А когда с великими мучениями он был перевезен в Москву, оказалось, что лечили его скверно, и он провел в гипсовой повязке, под неусыпным присмотром Агафьи Ивановны, всю осень и зиму.
Теперь бы только и работать - руки чешутся, в голове тьма сюжетов, начаты повесть, большая комедия и еще московские сцены, а вместо этого - постель, лекарства и ночи без сна. Какое невезенье! Панаев пишет из Петербурга письмо за письмом: "Бога ради, пишите и высылайте...", "Бога ради, не забывайте
Но едва он стал поправляться и выходить на улицу, как захотел снова ехать на Волгу. Весной, еще прихрамывая и опираясь на костыль, он отправился в Ярославль и на озеро Селигер, а летом 1857 года посетил Рыбинск, Углич и Нижний.
Он продолжил свои разыскания о судостроении и рыболовстве, составлял "словарь волжского языка", записывал народные песни.
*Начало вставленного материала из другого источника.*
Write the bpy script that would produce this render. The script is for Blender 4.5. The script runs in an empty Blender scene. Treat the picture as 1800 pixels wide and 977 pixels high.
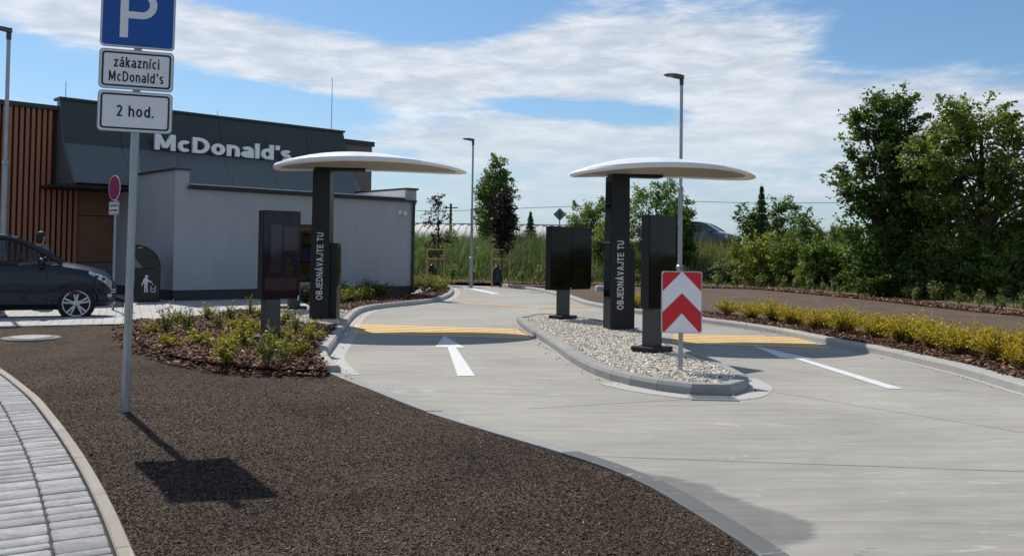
import bpy, bmesh, math, random
import numpy as np
from mathutils import Vector, Matrix, Euler
from mathutils.noise import noise as noise_fn

R = math.radians
random.seed(7)
RNG = np.random.default_rng(11)
scene = bpy.context.scene
COL = scene.collection

# ------------------------------------------------------------------ camera
F_PX, CX, CY = 1550.0, 900.0, 403.4
CAM_H, PITCH, ROLL = 1.45, R(1.5), R(0.8)
cam_data = bpy.data.cameras.new('camera')
cam = bpy.data.objects.new('camera', cam_data)
COL.objects.link(cam)
cam_rot = Euler((R(90) + PITCH, 0, 0)).to_matrix() @ Matrix.Rotation(ROLL, 3, 'Z')
cam.matrix_world = Matrix.Translation((0, 0, CAM_H)) @ cam_rot.to_4x4()
cam_data.sensor_width = 36
cam_data.lens = F_PX / 1800 * 36
cam_data.shift_y = (CY - 488.5) / 1800
cam_data.clip_start = 0.05
cam_data.clip_end = 3000
scene.camera = cam

# ------------------------------------------------------------------ light
SUN_AZ = math.atan2(-0.545, 0.84)      # direction of the sun seen from above (x = right, y = ahead)
SUN_EL = R(50.5)
sun_dir = Vector((math.sin(SUN_AZ) * math.cos(SUN_EL), math.cos(SUN_AZ) * math.cos(SUN_EL), math.sin(SUN_EL)))
sd = bpy.data.lights.new('sun', 'SUN')
sd.energy = 3.9
sd.angle = R(0.53)
sd.color = (1.0, 0.945, 0.86)
sun = bpy.data.objects.new('sun', sd)
COL.objects.link(sun)
sun.rotation_euler = (-sun_dir).to_track_quat('-Z', 'Y').to_euler()
sun.location = sun_dir * 60

scene.view_settings.view_transform = 'Standard'
scene.view_settings.look = 'None'
scene.view_settings.gamma = 1
scene.view_settings.exposure = 0.22
scene.cycles.max_bounces = 8
scene.cycles.transparent_max_bounces = 12
scene.cycles.use_denoising = True


# ------------------------------------------------------------------ node helpers
class NT:
    def __init__(self, tree):
        self.t = tree

    def n(self, typ, **kw):
        nd = self.t.nodes.new(typ)
        for k, v in kw.items():
            setattr(nd, k, v)
        return nd

    def set(self, sock, v):
        if isinstance(v, bpy.types.NodeSocket):
            self.t.links.new(v, sock)
        elif v is not None:
            sock.default_value = v

    def m(self, op, a, b=None, c=None, clamp=False):
        nd = self.n('ShaderNodeMath', operation=op, use_clamp=clamp)
        for i, v in enumerate((a, b, c)):
            if v is not None:
                self.set(nd.inputs[i], v)
        return nd.outputs[0]

    def ramp(self, fac, stops):
        nd = self.n('ShaderNodeValToRGB')
        el = nd.color_ramp.elements
        while len(el) < len(stops):
            el.new(0.5)
        for e, (p, c) in zip(el, stops):
            e.position = p
            e.color = (*c, 1) if len(c) == 3 else c
        self.set(nd.inputs[0], fac)
        return nd.outputs[0]

    def maprange(self, v, a, b, c=0.0, d=1.0, smooth=True):
        nd = self.n('ShaderNodeMapRange', interpolation_type='SMOOTHSTEP' if smooth else 'LINEAR')
        self.set(nd.inputs[0], v)
        for i, q in zip((1, 2, 3, 4), (a, b, c, d)):
            self.set(nd.inputs[i], q)
        return nd.outputs[0]

    def noise(self, vec, scale, detail=4, rough=0.55, dist=0.0):
        nd = self.n('ShaderNodeTexNoise')
        self.set(nd.inputs['Vector'], vec)
        nd.inputs['Scale'].default_value = scale
        nd.inputs['Detail'].default_value = detail
        nd.inputs['Roughness'].default_value = rough
        nd.inputs['Distortion'].default_value = dist
        return nd.outputs['Fac']

    def mix(self, fac, a, b, blend='MIX'):
        nd = self.n('ShaderNodeMix', data_type='RGBA', blend_type=blend)
        self.set(nd.inputs[0], fac)
        self.set(nd.inputs[6], (*a, 1) if isinstance(a, tuple) and len(a) == 3 else a)
        self.set(nd.inputs[7], (*b, 1) if isinstance(b, tuple) and len(b) == 3 else b)
        return nd.outputs[2]

    def mapping(self, vec, scale=(1, 1, 1), rot=(0, 0, 0), loc=(0, 0, 0)):
        nd = self.n('ShaderNodeMapping')
        self.set(nd.inputs[0], vec)
        nd.inputs['Location'].default_value = loc
        nd.inputs['Rotation'].default_value = rot
        nd.inputs['Scale'].default_value = scale
        return nd.outputs[0]


# ------------------------------------------------------------------ sky with clouds
world = bpy.data.worlds.new('World')
scene.world = world
world.use_nodes = True
wt = world.node_tree
wt.nodes.clear()
W = NT(wt)
sky = W.n('ShaderNodeTexSky', sky_type='NISHITA', sun_disc=False)
sky.sun_elevation = SUN_EL
sky.sun_rotation = SUN_AZ
sky.altitude = 150
sky.air_density = 1.0
sky.dust_density = 0.6
sky.ozone_density = 1.6
tc = W.n('ShaderNodeTexCoord')
sep = W.n('ShaderNodeSeparateXYZ')
W.set(sep.inputs[0], tc.outputs['Generated'])
az = W.m('ARCTAN2', sep.outputs[0], sep.outputs[1])
el = W.m('ARCSINE', sep.outputs[2])


def sky_blob(px, py, rx, ry, amp, tilt=0.0):
    """soft ellipse of cloud round a sky direction, all in degrees of azimuth / elevation"""
    a0, e0 = R(px), R(py)
    ct, st = math.cos(R(tilt)), math.sin(R(tilt))
    da = W.m('SUBTRACT', az, a0)
    de = W.m('SUBTRACT', el, e0)
    u = W.m('DIVIDE', W.m('ADD', W.m('MULTIPLY', da, ct), W.m('MULTIPLY', de, st)), R(rx))
    v = W.m('DIVIDE', W.m('SUBTRACT', W.m('MULTIPLY', de, ct), W.m('MULTIPLY', da, st)), R(ry))
    q = W.m('ADD', W.m('MULTIPLY', u, u), W.m('MULTIPLY', v, v))
    return W.m('MULTIPLY', W.m('EXPONENT', W.m('MULTIPLY', q, -1.0)), amp)


cv = W.n('ShaderNodeCombineXYZ')
W.set(cv.inputs[0], W.m('MULTIPLY', az, 2.6))
W.set(cv.inputs[1], W.m('MULTIPLY', el, 9.0))
cloud_n = W.noise(cv.outputs[0], 2.2, 9, 0.58, 0.7)
cv2 = W.n('ShaderNodeCombineXYZ')
W.set(cv2.inputs[0], W.m('MULTIPLY', az, 6.0))
W.set(cv2.inputs[1], W.m('MULTIPLY', el, 27.0))
W.set(cv2.inputs[2], 3.7)
fine_n = W.noise(cv2.outputs[0], 2.6, 9, 0.62, 0.35)
bias = None
BLOBS = [
    (-23.5, 13.3, 9.5, 2.1, 0.62, -3),    # long bank upper left
    (-12.0, 11.7, 8.5, 2.0, 0.62, -9),
    (2.0, 12.3, 11.0, 2.6, 0.52, 3),      # broad bank centre
    (14.0, 12.0, 12.0, 3.4, 0.46, -4),
    (12.0, 7.6, 13.0, 2.4, 0.42, 3),
    (-3.0, 7.3, 9.0, 1.5, 0.40, 0),
    (8.0, 3.6, 26.0, 2.2, 0.31, 0),
    (27.0, 7.5, 8.0, 3.0, 0.46, -8),
    (-30.0, 8.0, 6.0, 1.2, 0.20, 0),
    (-14.5, 8.9, 8.0, 0.9, -0.30, -3),
    (-6.0, 15.0, 6.0, 1.5, -0.25, -6),
    (3.0, 9.3, 5.0, 0.55, -0.50, -4),     # blue gaps
    (9.0, 8.9, 4.0, 0.8, -0.42, 0),
    (-12.0, 15.5, 10.0, 1.6, -0.35, -4),
    (24.0, 13.0, 6.0, 1.8, -0.45, 10),
    (-24.0, 9.6, 10.0, 1.0, -0.35, 0),
    (8.0, 17.5, 24.0, 2.2, 0.10, 0),
]
for b in BLOBS:
    g = sky_blob(*b)
    bias = g if bias is None else W.m('ADD', bias, g)
back = W.maprange(W.m('ABSOLUTE', az), R(40), R(65), 0.0, 0.22)
dens = W.m('ADD', W.m('ADD', W.m('MULTIPLY', cloud_n, 0.62), W.m('MULTIPLY', fine_n, 0.38)), W.m('ADD', bias, back))
cover = W.maprange(dens, 0.62, 0.95)
shade = W.maprange(W.m('ADD', W.m('MULTIPLY', fine_n, 0.7), W.m('MULTIPLY', cloud_n, 0.5)), 0.42, 0.85)
cloud_col = W.mix(shade, (0.56, 0.61, 0.68), (0.92, 0.93, 0.95))
low = W.maprange(el, R(2), R(11), 0.75, 0.0)
cloud_col = W.mix(low, cloud_col, (0.60, 0.67, 0.76))
horizon_haze = W.maprange(el, R(-1), R(11), 0.70, 0.0)
bg_sky = W.n('ShaderNodeBackground')
tinted = W.mix(1.0, sky.outputs[0], (0.76, 0.96, 1.10), 'MULTIPLY')
W.set(bg_sky.inputs[0], tinted)
bg_sky.inputs[1].default_value = 0.086
bg_cloud = W.n('ShaderNodeBackground')
W.set(bg_cloud.inputs[0], cloud_col)
bg_cloud.inputs[1].default_value = 0.90
bg_haze = W.n('ShaderNodeBackground')
bg_haze.inputs[0].default_value = (0.55, 0.645, 0.76, 1)
bg_haze.inputs[1].default_value = 0.78
mix_h = W.n('ShaderNodeMixShader')
W.set(mix_h.inputs[0], horizon_haze)
W.set(mix_h.inputs[1], bg_sky.outputs[0])
W.set(mix_h.inputs[2], bg_haze.outputs[0])
mix_c = W.n('ShaderNodeMixShader')
W.set(mix_c.inputs[0], W.m('MULTIPLY', cover, 0.84))
W.set(mix_c.inputs[1], mix_h.outputs[0])
W.set(mix_c.inputs[2], bg_cloud.outputs[0])
wo = W.n('ShaderNodeOutputWorld')
W.set(wo.inputs[0], mix_c.outputs[0])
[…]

В помощь ему для этой цели был снаряжен композитор Вильбоа, но он, как рассказывал потом Александр Николаевич, больше любил проводить время в веселых попойках с волжскими купцами на барках, оставляя Островскому более скучную часть работы. "И я, - со смехом вспоминал Островский, - чтоб запомнить мелодии, целый день пел их до хрипоты, а потом уже вместе с Вильбоа мы их записывали" 8.
Была собрана целая груда материала - заметок, выписок, наблюдений. Еще от отца унаследовал Александр Николаевич привычку к тщательной черновой подготовке серьезного дела, канцелярскую аккуратность и не терялся в огромной стопе бумаг. Он начал их понемногу обрабатывать, готовя статьи для "Морского сборника", но дальше первой из них, напечатанной лишь в 1859 году, не пошел.
Дело в том, что журнал издавал морской Ученый комитет во главе с адмиралом Рейнеке. Редактор преследовал статьи за "литературность" и вымарывал из них всякое сколько-нибудь живое слово, отдавая предпочтение цифрам и фактам. Самовольная редактура первого же очерка, проведенная по-военному решительно и: строго, отбила у Островского охоту продолжать работу для "Морского сборника". Собранные материалы так и остались лежать в его архиве, подшитые в толстенный том бумаг 9.
Зато надолго сохранились освежившие душу впечатления волжской поездки, типы, сюжеты, словечки и сам вольный поэтический образ реки, дававший выход возвышенному чувству. Здесь Островский задумал целый цикл пьес под названием "Ночи на Волге", и, возможно, этому неосуществленному в целом замыслу мы обязаны появлением "Воеводы" и драмы "Гроза". Здесь собирал он в тайную кладовую своей памяти дорожные разговоры, лица, повороты действия, которые, не торопясь расплескать все сразу, тратил во благовременье на протяжении всей творческой жизни.
Вернувшись из поездки, он любил порассказать дома случавшиеся с ним в дороге анекдоты, метко обрисовывал встреченных им людей, чудаков и оригиналов, и кто-то из присутствующих заметил ему, что грех будет не ввести их в одну из его пьес.
- Да нельзя не ввести их, непременно введу, - отвечал Островский, - ведь вы сами видите, они так и просятся в комедию 10.